Roughly one-third of those suffering from extreme poverty worldwide live in member states of the Organisation of Islamic Cooperation (OIC). In 21 of those 57 countries, fewer than half of the population has access to adequate sanitation.
Four per cent of infants born in these countries die before they reach the age of five.
Simply put, despite great potential, many OIC countries have struggled to achieve broad-based development. For many countries, the infamous “resource curse” is at work; in others, weak leadership and failed institutions are to blame. It does not help that the vast majority (some 71 per cent) of the 125 million people affected by conflicts and natural disasters reside in OIC countries. Instability places enormous strain on national budgets.
But these countries have options. In particular, the capital that has accumulated in some of the OIC countries’ financial systems could play an important role in helping them to meet their development goals — especially if Islamic finance is used to its full potential.
Islamic finance has important advantages over conventional financial products.
Its prohibition of interest and requirement that investments be linked to the real economy, together with its approach to profit- and loss-sharing, add stability to the financial sector.
Islamic finance can also enhance financial inclusion, as it incorporates people who, for cultural or religious reasons, are excluded from the traditional financial system. This is perhaps one reason why Islamic finance has been expanding at 10-12 per cent per year over the last decade or so.
If Islamic finance is to play its full part in revitalising and diversifying the economies of the OIC countries, governments will need to undertake important reforms. Topping the list is the need for stronger legal institutions that protect property rights and ensure that contracts are enforced.
If people are to have full confidence in Islamic financial products, moreover, the industry will need to be standardised and regulated. National tax policies will also need to be tweaked, to prevent discrimination against Islamic financial instruments.
The World Bank Group is working with partners to help realise these reforms. Furthermore, it has introduced investment projects that use Islamic financing across the region. The World Bank Treasury has issued a variety of Islamic financial instruments, including two Sukuk (bonds that meet Islamic strictures on interest), which have raised $700 million (Dh2.5 billion).
Similarly, the bank’s private-sector arm, the International Financial Corporation, has established the IFC Sukuk Company, which issued $100 million in trust certificates in 2015.
The bank’s political risk insurance arm, the Multilateral Investment Guarantee Agency (MIGA), has provided a $427 million Sharia-compliant investment guarantee for an infrastructure project in Djibouti and $450 million in political risk insurance for a telecommunications investment in Indonesia.
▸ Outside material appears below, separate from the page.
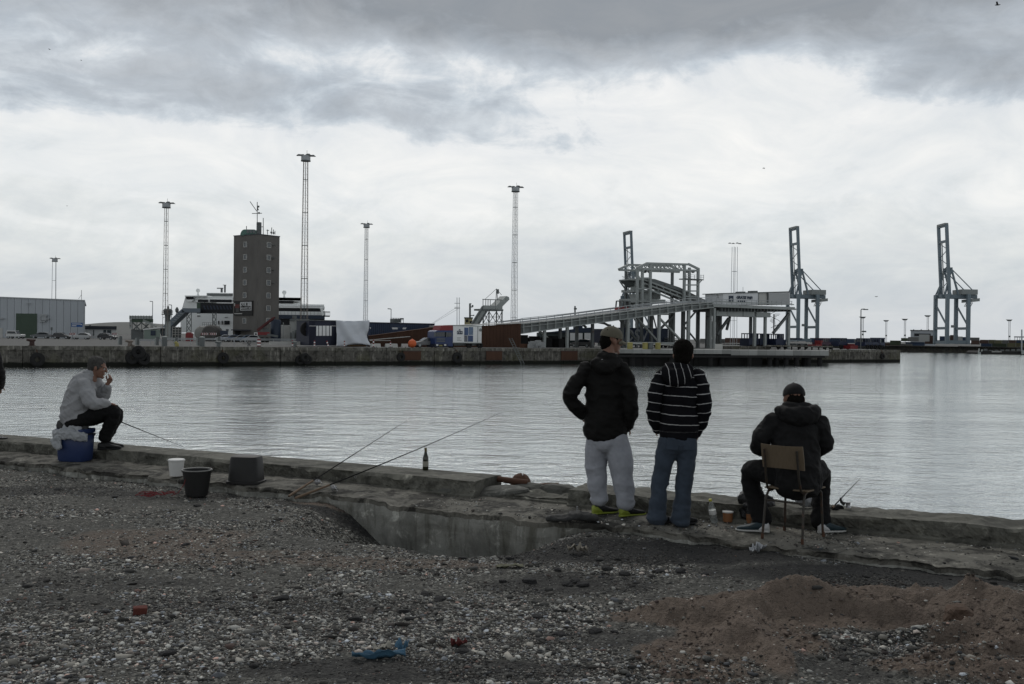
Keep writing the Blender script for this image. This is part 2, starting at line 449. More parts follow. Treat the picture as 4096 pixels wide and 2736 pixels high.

And, together with the Islamic Development Bank Group, the UN, and other donors, the World Bank has created a joint facility to assist the countries hardest hit by instability with concessional financing, which includes an Islamic-finance instrument for Lebanon and Jordan to help them bear the costs of supporting refugees from Syria.
New technology can play a vital role in making financial systems more inclusive, particularly for groups that face greater barriers to access. For example, some 90 per cent of Syrian refugees have access to smartphones, through which they could access financial services. Efforts must be made to ensure that we make the most of such technologies.
Finally, there are humanitarian objectives. And, indeed, work is already under way to address how waqf (charitable endowments), zakat (the obligatory alms tax), and a variety of Islamic financial instruments can be channelled effectively and efficiently to meet humanitarian needs.
Islamic finance can help deliver much-needed solutions to the Muslim world’s development challenges. Its ability to enhance financial stability, promote financial inclusion, and drive sustainable development could spark transformative change across the region.
To realise this potential, Islamic finance, no less than its conventional counterpart, needs an appropriate enabling environment, one characterised by a level playing field, an adequate regulatory framework, and effective partnerships.
The writer is the World Bank Group’s Senior Vice-President for the 2030 Development Agenda, United Nations Relations, and Partnerships, and is a former minister of investment of Egypt.